A legal historian, Jacqueline walked us through the relationships between early settlers from England, slaves brought over from Africa, and Native American peoples. (In her presentation, she also had illuminating things to say about how women were treated as the laws developed that increasingly divided us from each other.)

Initially, in the early 1600s, African people who were enslaved had many of the same experiences as English indentured people, and many of the same opportunities to eventually be released from slavery and gain full rights. By the late 1600s, the situation had changed dramatically, both because the large influx of English indentured workers had diminished (making it more important to exercise controls on the enslaved workers, especially for the labor-intensive tobacco crops in Maryland and Virginia), and most directly as a result of the year-long Bacon's Rebellion in 1676, where black and white workers together rose up in rebellion against their economic and political constraints.

Jacqueline pointed out that, "a united labor force is a threat to the form of capitalism taking shape in the colonies" at that time. Subsequent laws provided a "divide and conquer" approach, especially anti-miscegenation laws (repealed only in the early 1950s), immigration laws, and naturalization laws - the means of gaining citizenship.
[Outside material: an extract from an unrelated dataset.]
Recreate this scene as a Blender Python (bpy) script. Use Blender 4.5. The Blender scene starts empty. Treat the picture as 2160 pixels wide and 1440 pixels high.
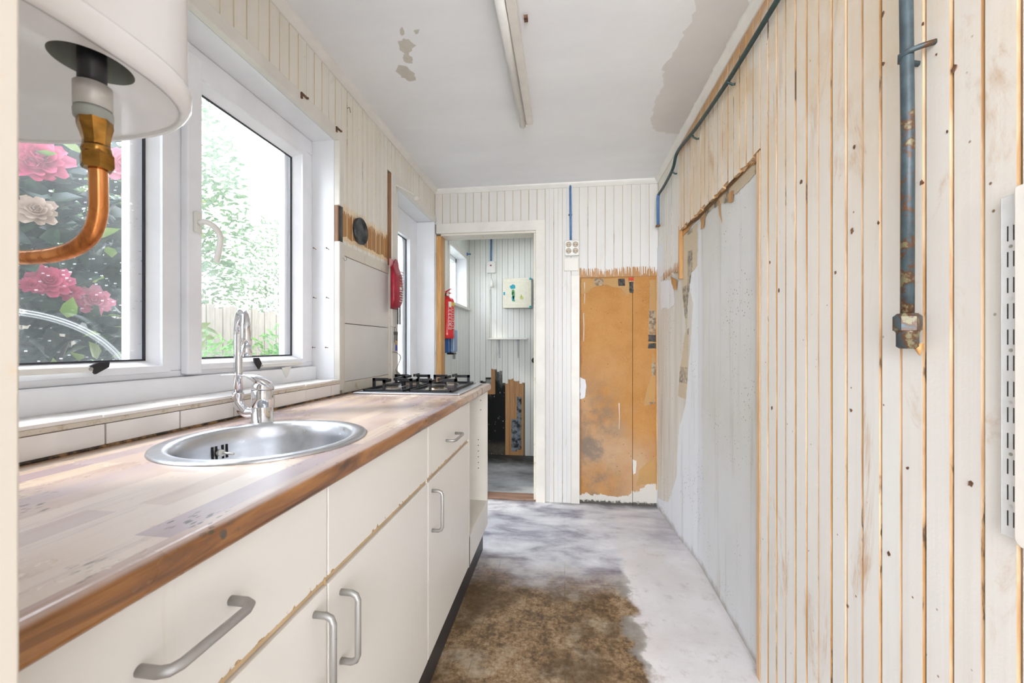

Laws developed after Bacon's Rebellion made gaining citizenship impossible for those who were not defined as "white" - which, of course, impacted the Chinese and Japanese workers who came over later. Interestingly, there were laws that stripped women of their citizenship if they married someone who was not eligible for citizenship.

The first use of the term "white" to designate those who were eligible for citizenship, gun ownership, etc., came in 1681. A really telling point of structural oppression being institutionalized was when laws were passed prohibiting persons who were not "white" from testifying in court against those who were "white."

These are just some of the surprising points that came up through this presentation. I am definitely going to get my hands on Jacqueline Battalora's book, Birth of a White Nation: The Invention of White People and Its Relevance Today.